Supersonic Dreams

On this day fifty years ago, Concorde made its maiden flight. The French prototype 001 lifted off from Toulouse with test pilot André Turcat at the controls for a modest 28 minute flight of what would become a truly groundbreaking aircraft.

Most famous as a supersonic airliner, Concorde would not break the sound barrier until October 1969. This first flight — and subsequent subsonic test flights of British prototype 002 under Brian Trubshaw — proved this engineering marvel could meet the ambitious aerospace goals set in motion some 15 years earlier.

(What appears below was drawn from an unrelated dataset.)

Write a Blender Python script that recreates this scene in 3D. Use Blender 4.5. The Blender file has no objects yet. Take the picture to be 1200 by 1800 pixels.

Just think about this for a moment. In 1969, a passenger aircraft flew faster than sound, the world’s largest passenger plane took to the skies and man landed on the moon — twice! From the discomfort of 2019, with the threat of global extinction whirling around us, it is easy to feel like technological process has come to a halt.

That might be why I love Concorde so much. Its inception, development and operation is an encapsulation of the unparalleled technical and social progress of that era. Incredibly creative minds overcame complex design obstacles with few of the modern tools engineers take for granted today. In fact, Concorde is really one of the last big “analogue” devices. 

Although it embodied the vision for a space-age future — 2001-style moon colonies, jetpacks, lasers(!) — Concorde had more in common with a World War II bomber than a starship. Its flight deck is a mass of switches and dials which looks more like the set of Major Kong’s B-52 in Dr. Strangelove than a commercial airliner. Indeed its first pilots — Turcat and Trubshaw — earned their wings in World War II. Concorde was a product of the 1960s made with technology and know-how from the 1950s — and flew successfully until the beginning of the 21st century. They don’t make them like they used to.

But Concorde was also a technological test-bed for the future. It was the first production aircraft to utilise fly-by-wire flight control systems. Its complex Automatic Flight Control System was state of the art, incorporating autothrottle and autopilot that substantially reduced the workload on the pilots. Its pitch trim system — maintaining Concorde’s centre-of-gravity by pumping fuel to and from different parts of the plane —  was ingenious, if not the first of its kind. In every step of Concorde’s development, there was a new technical hurdle to overcome. One of my favourite engineering solutions is the variable air intake on each of Concorde’s four Rolls-Royce Olympus engines:

Concorde was designed to travel at speeds in excess of Mach 2, but at this speed, air cannot reach the compressors of the engines. This meant air had to be slowed down before reaching the engines to enable them to function, but still allow air to enter freely at subsonic speeds. The solution was ingenious: a variable air intake ramp which would slow down air from Mach 2 to about Mach 0.5. Essentially these were barn doors that would open and close depending on the flying conditions. These ramps would also be controlled by a digital processor — the first time a critical flight system had been entirely assigned to a computer. 

But history can’t be outrun. Although iconic, Concorde was not a commercial success for most of its life. In hindsight, it probably arrived about a decade too late on the aviation scene. First flown at the height of the golden age of 20th century technological advancement, Concorde launched commercially in the middle of the 1970s, a decade mired in energy crises and fatigued from the excesses of the previous decade. Soaring energy costs were an issue for an aircraft which reportedly burned as much fuel taxiing from the gate to the runway as an A320 does today flying from London to Amsterdam!

Concorde is now a museum piece. Most are on display to the public, some better cared for than others — one sits out in the weather at Heathrow, a cruel reminder to taxiing passengers of the promise of a supersonic future. One, of course, was destroyed in the horrific disaster of AF4590, a tragedy which hastened the Concorde experiment’s own demise.

We may not be lucky enough to have Concorde still in the skies today, but it leaves a lasting legacy of innovation (before M. Trunbull murdered that word to death) and post-war cooperation. Imagine that, eh? The Brits and the French working together on something? How quaint.